90. Who chairs the Monetary Policy Committee (MPC)?
A) Finance Minister
B) RBI Governor
C) Prime Minister
D) Chief Economic Advisor
Answer: B
91. Which instrument directly controls inflation?
A) Repo rate
B) GST
C) Import duties
D) Disinvestment
Answer: A
92. Fiscal policy that reduces taxes and increases govt spending is known as:
A) Neutral policy
B) Expansionary policy
C) Contractionary policy
D) None
Answer: B
93. The government’s largest revenue source in India (2023–24) is:
A) Non-tax revenue
B) Borrowings
C) GST
D) Corporate tax
Answer: C
Explanation: GST has overtaken corporate tax as the largest revenue source.
94. Which instrument is used by RBI to absorb excess liquidity?
A) Repo
B) Reverse Repo
C) CRR reduction
D) Deficit financing
Answer: B
95. A “surplus budget” is usually adopted when:
A) Inflation is high
B) Deflation exists
C) Unemployment rises
D) None
Answer: A
96. Who decides the inflation target in India?
A) RBI alone
B) Finance Ministry in consultation with RBI
C) Parliament
D) NITI Aayog
Answer: B
97. Which tax is considered a counter-cyclical tool of fiscal policy?
A) Income tax (progressive tax)
B) GST
C) Customs duty
D) Corporate tax (flat rate)
Answer: A
Explanation: Progressive tax automatically reduces inequality and stabilizes demand.

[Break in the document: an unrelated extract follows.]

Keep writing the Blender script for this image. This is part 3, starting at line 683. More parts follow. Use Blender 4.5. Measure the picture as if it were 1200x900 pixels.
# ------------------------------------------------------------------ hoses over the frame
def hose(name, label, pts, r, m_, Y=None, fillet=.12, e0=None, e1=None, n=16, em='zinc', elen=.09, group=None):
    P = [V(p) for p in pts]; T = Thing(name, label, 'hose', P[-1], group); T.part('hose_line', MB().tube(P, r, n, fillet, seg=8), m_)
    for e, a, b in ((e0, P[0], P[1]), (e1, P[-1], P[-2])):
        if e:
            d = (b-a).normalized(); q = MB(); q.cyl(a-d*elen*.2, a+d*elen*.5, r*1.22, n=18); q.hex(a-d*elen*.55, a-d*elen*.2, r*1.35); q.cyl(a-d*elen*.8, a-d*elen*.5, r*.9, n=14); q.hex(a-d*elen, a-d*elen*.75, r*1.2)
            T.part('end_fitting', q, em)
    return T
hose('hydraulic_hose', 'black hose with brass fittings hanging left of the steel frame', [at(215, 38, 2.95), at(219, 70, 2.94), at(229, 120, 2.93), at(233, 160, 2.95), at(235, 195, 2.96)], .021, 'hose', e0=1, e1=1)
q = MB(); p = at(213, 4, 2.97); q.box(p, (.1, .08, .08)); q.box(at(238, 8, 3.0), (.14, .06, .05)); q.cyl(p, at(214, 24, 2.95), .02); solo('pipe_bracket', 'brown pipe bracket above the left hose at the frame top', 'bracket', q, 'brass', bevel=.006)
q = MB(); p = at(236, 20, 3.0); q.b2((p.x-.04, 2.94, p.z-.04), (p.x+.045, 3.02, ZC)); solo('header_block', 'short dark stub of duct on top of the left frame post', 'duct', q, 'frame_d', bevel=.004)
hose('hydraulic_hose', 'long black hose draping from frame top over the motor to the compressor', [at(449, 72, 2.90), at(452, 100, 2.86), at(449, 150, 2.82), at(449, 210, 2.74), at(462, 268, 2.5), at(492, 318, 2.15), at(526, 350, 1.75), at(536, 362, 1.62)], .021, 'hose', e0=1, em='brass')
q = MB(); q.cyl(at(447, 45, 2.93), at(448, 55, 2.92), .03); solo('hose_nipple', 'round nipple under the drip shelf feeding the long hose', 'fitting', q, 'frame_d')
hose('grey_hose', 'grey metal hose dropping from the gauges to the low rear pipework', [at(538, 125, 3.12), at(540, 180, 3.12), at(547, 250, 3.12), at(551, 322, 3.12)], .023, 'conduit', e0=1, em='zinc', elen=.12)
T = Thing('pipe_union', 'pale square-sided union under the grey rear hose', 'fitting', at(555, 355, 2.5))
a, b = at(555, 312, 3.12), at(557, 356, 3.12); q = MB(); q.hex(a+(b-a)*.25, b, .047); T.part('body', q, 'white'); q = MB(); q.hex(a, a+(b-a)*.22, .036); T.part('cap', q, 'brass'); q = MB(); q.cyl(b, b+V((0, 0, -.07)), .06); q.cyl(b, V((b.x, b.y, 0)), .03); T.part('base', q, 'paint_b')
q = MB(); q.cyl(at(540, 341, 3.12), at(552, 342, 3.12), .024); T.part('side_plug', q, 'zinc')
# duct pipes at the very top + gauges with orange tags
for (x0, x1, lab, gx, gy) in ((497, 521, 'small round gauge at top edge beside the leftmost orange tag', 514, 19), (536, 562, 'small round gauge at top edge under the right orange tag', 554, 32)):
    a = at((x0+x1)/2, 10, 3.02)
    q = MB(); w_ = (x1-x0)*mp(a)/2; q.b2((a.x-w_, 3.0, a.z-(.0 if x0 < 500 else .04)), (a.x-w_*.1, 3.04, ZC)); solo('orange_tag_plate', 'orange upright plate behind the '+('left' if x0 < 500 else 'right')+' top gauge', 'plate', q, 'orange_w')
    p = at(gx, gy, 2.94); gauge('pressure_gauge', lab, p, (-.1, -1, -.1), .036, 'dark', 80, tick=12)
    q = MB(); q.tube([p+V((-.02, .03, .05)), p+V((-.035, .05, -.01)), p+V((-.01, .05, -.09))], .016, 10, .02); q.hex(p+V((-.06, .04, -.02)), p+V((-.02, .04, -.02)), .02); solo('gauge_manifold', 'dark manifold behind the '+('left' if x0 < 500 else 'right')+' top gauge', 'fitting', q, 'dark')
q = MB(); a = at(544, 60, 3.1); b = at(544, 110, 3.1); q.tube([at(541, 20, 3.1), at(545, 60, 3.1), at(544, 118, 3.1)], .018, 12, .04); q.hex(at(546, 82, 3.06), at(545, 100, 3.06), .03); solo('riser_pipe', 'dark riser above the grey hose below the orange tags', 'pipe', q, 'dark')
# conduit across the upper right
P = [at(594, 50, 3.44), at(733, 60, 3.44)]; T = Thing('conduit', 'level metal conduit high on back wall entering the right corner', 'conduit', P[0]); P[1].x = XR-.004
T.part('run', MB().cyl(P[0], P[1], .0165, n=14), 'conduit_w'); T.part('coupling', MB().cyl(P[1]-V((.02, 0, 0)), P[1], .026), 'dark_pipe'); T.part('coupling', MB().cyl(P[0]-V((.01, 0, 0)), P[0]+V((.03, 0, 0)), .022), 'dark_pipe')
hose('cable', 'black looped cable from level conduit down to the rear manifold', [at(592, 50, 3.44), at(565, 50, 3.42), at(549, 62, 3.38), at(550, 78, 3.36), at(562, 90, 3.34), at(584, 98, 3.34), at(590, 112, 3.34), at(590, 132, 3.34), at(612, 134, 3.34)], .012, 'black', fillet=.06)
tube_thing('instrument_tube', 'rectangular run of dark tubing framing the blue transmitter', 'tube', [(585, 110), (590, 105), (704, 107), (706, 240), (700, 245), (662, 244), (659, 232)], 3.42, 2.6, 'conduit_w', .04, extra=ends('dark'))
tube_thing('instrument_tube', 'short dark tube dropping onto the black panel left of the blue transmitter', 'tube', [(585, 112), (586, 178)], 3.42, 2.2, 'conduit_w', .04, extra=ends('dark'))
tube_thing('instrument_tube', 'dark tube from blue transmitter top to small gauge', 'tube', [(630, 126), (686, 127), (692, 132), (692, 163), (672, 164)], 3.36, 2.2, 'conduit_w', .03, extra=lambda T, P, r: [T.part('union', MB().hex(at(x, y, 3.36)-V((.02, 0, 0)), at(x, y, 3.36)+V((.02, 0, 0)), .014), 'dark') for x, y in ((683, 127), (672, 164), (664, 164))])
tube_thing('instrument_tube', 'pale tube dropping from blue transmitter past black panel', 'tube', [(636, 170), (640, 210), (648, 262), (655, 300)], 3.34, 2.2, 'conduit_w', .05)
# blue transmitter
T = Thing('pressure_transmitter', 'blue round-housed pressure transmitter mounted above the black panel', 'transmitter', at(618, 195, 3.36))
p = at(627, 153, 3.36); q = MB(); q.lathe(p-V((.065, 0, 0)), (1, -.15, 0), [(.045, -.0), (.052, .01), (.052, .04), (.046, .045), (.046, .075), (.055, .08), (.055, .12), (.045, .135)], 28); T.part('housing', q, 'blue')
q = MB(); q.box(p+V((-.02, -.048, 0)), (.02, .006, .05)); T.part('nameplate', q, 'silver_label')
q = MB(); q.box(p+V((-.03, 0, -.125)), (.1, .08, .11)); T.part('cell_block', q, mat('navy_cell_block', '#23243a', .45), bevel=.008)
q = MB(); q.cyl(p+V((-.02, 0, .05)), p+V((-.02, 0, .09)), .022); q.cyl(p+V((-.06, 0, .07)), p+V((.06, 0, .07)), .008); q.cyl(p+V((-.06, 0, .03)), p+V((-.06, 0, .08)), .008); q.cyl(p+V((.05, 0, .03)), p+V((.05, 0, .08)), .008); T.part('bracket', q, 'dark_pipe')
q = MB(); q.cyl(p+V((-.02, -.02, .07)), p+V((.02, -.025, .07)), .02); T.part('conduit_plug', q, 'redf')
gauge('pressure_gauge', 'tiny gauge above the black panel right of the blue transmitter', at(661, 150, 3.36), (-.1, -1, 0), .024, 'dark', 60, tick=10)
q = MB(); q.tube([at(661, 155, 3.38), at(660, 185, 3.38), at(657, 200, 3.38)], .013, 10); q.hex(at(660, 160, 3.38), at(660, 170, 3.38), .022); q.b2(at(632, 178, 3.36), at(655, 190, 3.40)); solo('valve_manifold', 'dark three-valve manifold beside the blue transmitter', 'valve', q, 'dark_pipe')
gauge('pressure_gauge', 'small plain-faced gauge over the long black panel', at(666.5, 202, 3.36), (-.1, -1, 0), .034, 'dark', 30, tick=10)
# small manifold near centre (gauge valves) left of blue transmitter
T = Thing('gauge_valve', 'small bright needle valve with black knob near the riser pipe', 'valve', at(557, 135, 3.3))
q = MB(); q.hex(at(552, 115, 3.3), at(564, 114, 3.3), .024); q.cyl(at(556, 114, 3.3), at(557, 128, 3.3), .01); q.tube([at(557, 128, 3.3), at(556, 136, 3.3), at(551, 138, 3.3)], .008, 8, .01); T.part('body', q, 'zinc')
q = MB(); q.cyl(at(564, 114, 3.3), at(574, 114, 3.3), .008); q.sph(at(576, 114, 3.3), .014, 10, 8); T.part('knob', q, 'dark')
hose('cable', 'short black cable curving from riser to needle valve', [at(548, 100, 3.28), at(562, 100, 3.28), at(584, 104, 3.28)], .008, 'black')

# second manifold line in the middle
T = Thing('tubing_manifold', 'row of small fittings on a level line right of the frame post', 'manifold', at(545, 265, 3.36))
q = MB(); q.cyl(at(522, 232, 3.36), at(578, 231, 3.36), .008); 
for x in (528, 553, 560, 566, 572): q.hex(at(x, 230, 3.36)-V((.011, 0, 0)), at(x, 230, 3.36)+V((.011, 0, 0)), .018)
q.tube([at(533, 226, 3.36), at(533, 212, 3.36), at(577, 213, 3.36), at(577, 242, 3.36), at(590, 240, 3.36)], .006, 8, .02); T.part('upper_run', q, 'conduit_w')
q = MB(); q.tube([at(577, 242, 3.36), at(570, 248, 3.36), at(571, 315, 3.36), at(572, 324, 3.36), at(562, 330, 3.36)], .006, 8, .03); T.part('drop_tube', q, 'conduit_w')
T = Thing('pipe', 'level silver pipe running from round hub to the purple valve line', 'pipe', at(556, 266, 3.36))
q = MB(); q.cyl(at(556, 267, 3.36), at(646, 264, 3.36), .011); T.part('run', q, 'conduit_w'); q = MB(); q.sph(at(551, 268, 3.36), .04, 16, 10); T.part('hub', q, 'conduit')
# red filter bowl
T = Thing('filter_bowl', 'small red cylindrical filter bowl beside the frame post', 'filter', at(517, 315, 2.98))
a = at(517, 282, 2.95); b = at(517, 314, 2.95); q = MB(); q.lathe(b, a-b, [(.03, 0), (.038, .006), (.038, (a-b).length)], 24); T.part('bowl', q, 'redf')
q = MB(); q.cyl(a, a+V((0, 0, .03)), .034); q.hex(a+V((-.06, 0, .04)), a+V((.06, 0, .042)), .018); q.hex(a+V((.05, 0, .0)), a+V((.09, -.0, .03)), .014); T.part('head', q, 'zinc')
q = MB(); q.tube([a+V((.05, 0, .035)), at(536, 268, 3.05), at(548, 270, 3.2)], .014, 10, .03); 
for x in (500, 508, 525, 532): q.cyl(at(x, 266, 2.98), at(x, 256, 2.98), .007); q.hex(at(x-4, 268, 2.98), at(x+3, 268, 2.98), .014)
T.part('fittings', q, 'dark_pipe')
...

98. In India, fiscal policy is more effective than monetary policy because:
A) Tax and spending affect growth directly
B) RBI is not independent
C) Foreign sector is large
D) None
Answer: A
99. Which is the correct policy mix for recession?
A) Expansionary fiscal + Expansionary monetary
B) Contractionary fiscal + Tight monetary
C) Expansionary fiscal + Tight monetary
D) Contractionary fiscal + Expansionary monetary
Answer: A
Explanation: In recession, govt must spend more and RBI must increase liquidity.
100. The main objectives of monetary policy in India are:
A) Price stability
B) Economic growth
C) Employment generation
D) All of the above
Answer: D
Explanation: RBI’s monetary policy has multiple goals – stability, growth, employment, and financial stability.